Wednesday, January 9, 2013

Don Quixote Part 1

So begins the study of the classics.



Don Quixote was not the type of book that I had thought it would be.  I had imagined that he and Sancho Panza waltzed around the countryside wreaking havoc with little harm to themselves.  The reality is that whatever damage they do to others, after most of the adventures in this first part they are thrashed within an inch of their lives.  Even Don Quixote's miserable horse Rozinante is not spared, being drubbed with staves until he could not remain standing.

The beginnings of these rather inauspicious adventures is the reading of many books on chivalry by the esteemed Don Quixote of La Mancha.  He becomes increasingly obsessed with the subject to the point that he sells parcels of his land to obtain and read more books. He was particularly taken with the writings of one, Feliciano de Silva.

One day, at 50 years of age, he decided that he must become a knight-errant and roam the countryside righting wrongs.  He cobbled together a pitiful helmet, an ancient set of armour and lance, and a flea-bitten horse.

The first wrong that he "rights" ends up in the person he saves being flayed three times harder than he originally was going to be.  This is a recurring theme in Don Quixote.  The people he helps either end up being in a worse situation then they would have been in or they are unjustly attacked by Don Quixote because he has mistaken them for vile villains.

Throughout his travels he repeatedly mistakes inns for castles, innkeepers for lords, and innkeepers' daughters for beautiful damsels.

Eventually, after wreaking havoc across the countryside he travels to a deserted valley to escape from the Brotherhood (a religious organization responsible for maintaining law and order).  While in this valley Don Quixote decides to do penance until the woman of his amorous intentions, a lusty maiden whom he names Dulcinea de Toboso, releases him from his self-inflicted punishment by promising to be his beloved.  To make Dulcinea aware of his predicament Don Quixote sends Sancho Panza to bring a letter to her.  Sancho promptly forgets the letter and sets off without it.

When Sancho is about halfway to the the "damsel" he meets with two men from their village.  When he tells them of Don Quixote's predicament they immediately set out to find him.  Many adventures and some fairly interesting subplots later, they arrive at Don Quixote's home.

There they decide to leave him until he recovers from his delusions.  Unfortunately this is not to be.  Don Quixote is as mad as ever and plans to leave with Sancho Panza if they are afforded the meagrest  of opportunities.
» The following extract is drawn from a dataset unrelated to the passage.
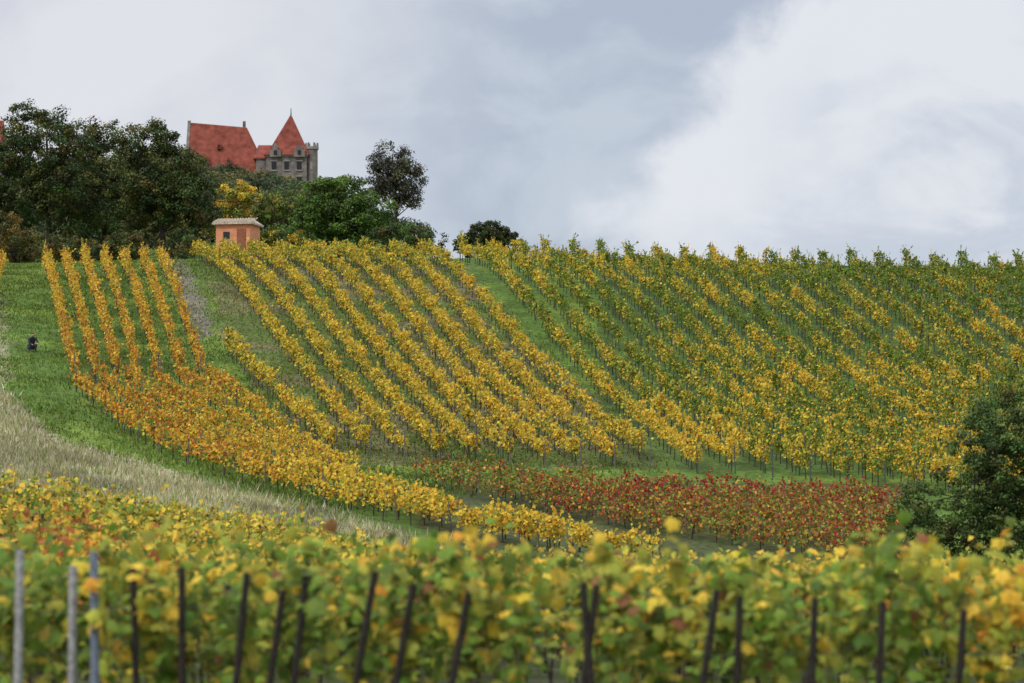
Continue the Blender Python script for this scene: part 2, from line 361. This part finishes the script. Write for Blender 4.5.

This madness of Quixote's is a curious form of delusion.  The effects of it to distort reality in his mind occur only where knight-errantry is involved.  In everything else he is very well reasoned and articulate.  Indeed, he is so erudite as to be the superior in knowledge and wisdom to all other well-educated people in the story.  It is this one fantasy he has that corrupts and complicates his life: that he is a knight-errant and must right wrongs.

Thus ends the first part of Don Quixote.